Problem requirements:
Draw out every line with the word "picture" from the listing below.
---- Information shown
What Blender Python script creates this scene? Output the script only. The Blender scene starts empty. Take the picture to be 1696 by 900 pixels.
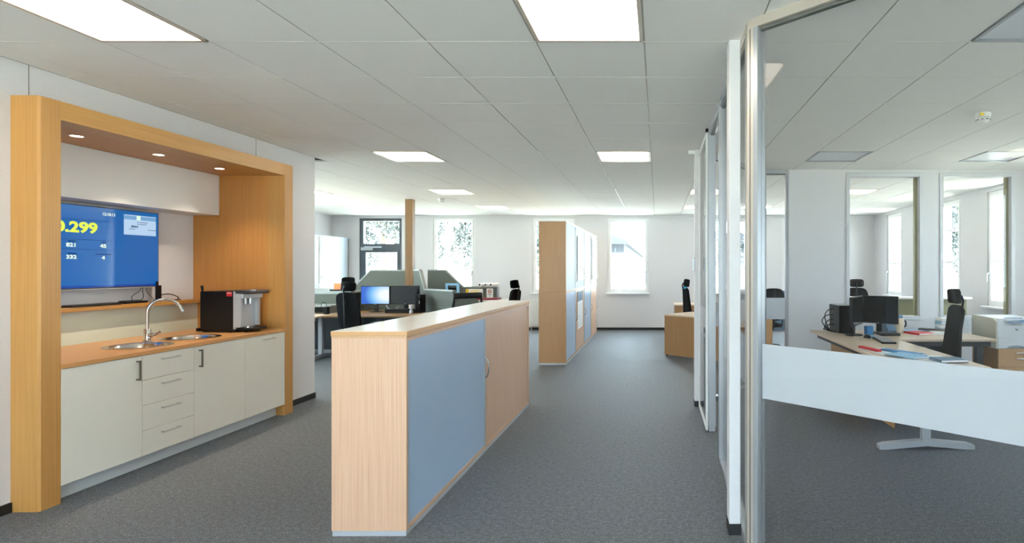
import bpy, bmesh, math, random
from mathutils import Vector, Matrix
R = math.radians
SC = bpy.context.scene
COL = SC.collection
random.seed(7)

# ------------------------------------------------------------ camera, sky, exposure
F, CX, CY, CAMZ = 960.0, 1089.0, 444.5, 1.525
cam = bpy.data.cameras.new('camera')
cam.sensor_width = 36.0; cam.lens = F * 36.0 / 1696.0
cam.shift_x = (848 - CX) / 1696.0; cam.shift_y = -(450 - CY) / 1696.0
cam.clip_start = .05; cam.clip_end = 400
camo = bpy.data.objects.new('camera', cam); COL.objects.link(camo)
camo.location = (0, 0, CAMZ); camo.rotation_euler = (R(90), 0, 0)
SC.camera = camo

LAMP = 10.5
world = bpy.data.worlds.new('sky'); SC.world = world; world.use_nodes = True
bg = world.node_tree.nodes['Background']
bg.inputs[0].default_value = (.68, .84, 1.0, 1); bg.inputs[1].default_value = 19.0
sun = bpy.data.lights.new('sun', 'SUN'); sun.energy = 90; sun.angle = R(2); sun.color = (1, .96, .9)
suno = bpy.data.objects.new('sun', sun); COL.objects.link(suno)
suno.rotation_euler = Vector((.35, .62, -1.15)).to_track_quat('-Z', 'Y').to_euler()
SC.view_settings.view_transform = 'Standard'; SC.view_settings.look = 'None'
SC.view_settings.gamma = 1; SC.view_settings.use_curve_mapping = False
SC.view_settings.exposure = 0.15
SC.cycles.transparent_max_bounces = 32
SC.cycles.max_bounces = 12; SC.cycles.diffuse_bounces = 7; SC.cycles.glossy_bounces = 5
SC.cycles.sample_clamp_indirect = 6

# ------------------------------------------------------------ helpers
def PX(px, Y): return (px - CX) * Y / F      # world x of a measured picture column at distance Y
def PZ(py, Y): return CAMZ - (py - CY) * Y / F
def lin(c):
    o = []
    for v in c:
        v /= 255.0
        o.append(v / 12.92 if v <= .04045 else ((v + .055) / 1.055) ** 2.4)
    return (*o, 1)

def mat(name, rgb, rough=.6, metal=0, spec=.5, emit=None, es=0):
    m = bpy.data.materials.new(name); m.use_nodes = True
    b = m.node_tree.nodes['Principled BSDF']
    b.inputs['Base Color'].default_value = lin(rgb)
    b.inputs['Roughness'].default_value = rough; b.inputs['Metallic'].default_value = metal
    b.inputs['Specular IOR Level'].default_value = spec
    if emit: b.inputs['Emission Color'].default_value = lin(emit); b.inputs['Emission Strength'].default_value = es
    m['b'] = 1
    return m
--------
Solution for this exercise:
What Blender Python script creates this scene? Output the script only. The Blender scene starts empty. Take the picture to be 1696 by 900 pixels.
def PX(px, Y): return (px - CX) * Y / F      # world x of a measured picture column at distance Y